En los últimos tiempos, a los informadores nos han convertido en noticia y, demasiadas veces, en noticia de sucesos. Afirman que somos enemigos, a veces nos amenazan, a veces nos encarcelan, a veces nos matan. Y eso no se limita a países como México o Turquía o Irak, sino también en Estados Unidos. En este país el presidente Trump ha declarado «enemigo del pueblo» a todo periodista que no se subordine a sus mentiras y engaños. Sus llamamientos a sus bases para que atacasen a los medios no alineados generaron un clima tan peligroso que varios periodistas de algunos de los grandes medios nacionales tuvieron que contratar seguridad privada para acompañarlos a cubrir su campaña presidencial. Como presidente no ha dejado de atacar a periodistas y a sus medios, dando nombres y apellidos, cada vez que se atreven a criticarlo o publicar alguna información que le daña. Esto supera a la peor época de Richard Nixon en los años 70, o al macartismo de los 50 y apenas acaba de empezar. Las consecuencias pueden ser peligrosas no solo para los periodistas, sino para lo que se llama «democracia».

El anterior presidente hablaba más bonito y afirmaba que era el campeón de la libertad de expresión y la transparencia, pero en la realidad persiguió a los que se atrevieron a divulgar secretos oficiales a través de los medios. De hecho, Obama promovió más casos –ocho incluido Edward Snowden, el más conocido– en base a la Ley de Espionaje de 1917 que el total (tres) de todos sus antecesores (vale recordar que esa ley se aplicó a disidentes de la Primera Guerra Mundial, tanto al líder socialista y candidato presidencial Eugene Debe, quien fue encarcelado, como a inmigrantes alemanes que eran sospechosos solo por su origen nacional, entre otros). Un informe del CPJ en 2013 concluyó que el Gobierno de Obama ha sido el más agresivo en control de información en tiempos modernos. El ex editor Leonard Downie, quien encabezó la investigación, escribió que «la guerra de este Gobierno contra filtraciones y otros esfuerzos para controlar la información son los más agresivos que he visto desde Nixon, cuando yo era uno de los editores involucrados en la investigación de Watergate por el ‘Washington Post’».
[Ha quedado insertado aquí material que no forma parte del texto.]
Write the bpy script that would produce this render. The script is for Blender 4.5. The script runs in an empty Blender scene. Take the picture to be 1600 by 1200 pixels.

Joel Simon, director ejecutivo del CPJ, ha escrito en el “New York Times” que «los ataques incesantes (de Trump) contra los medios de noticias están dañando la democracia estadounidense». Advierte de que el ataque de Trump contra el uso de fuentes anónimas «mina el trabajo de periodistas que trabajan en ambientes represivos y peligrosos, desde Irak hasta México, donde la protección de fuentes es asunto de vida o muerte».

A los periodistas nos ha tocado ser noticia de nuevo en México. Nuestra compañera ya no podrá ejercer la misión básica de informar al «público» para que ese público decida actuar o no ante la realidad que vivimos. Ahora a ese «público», o sea, a todos nosotros, nos toca responder.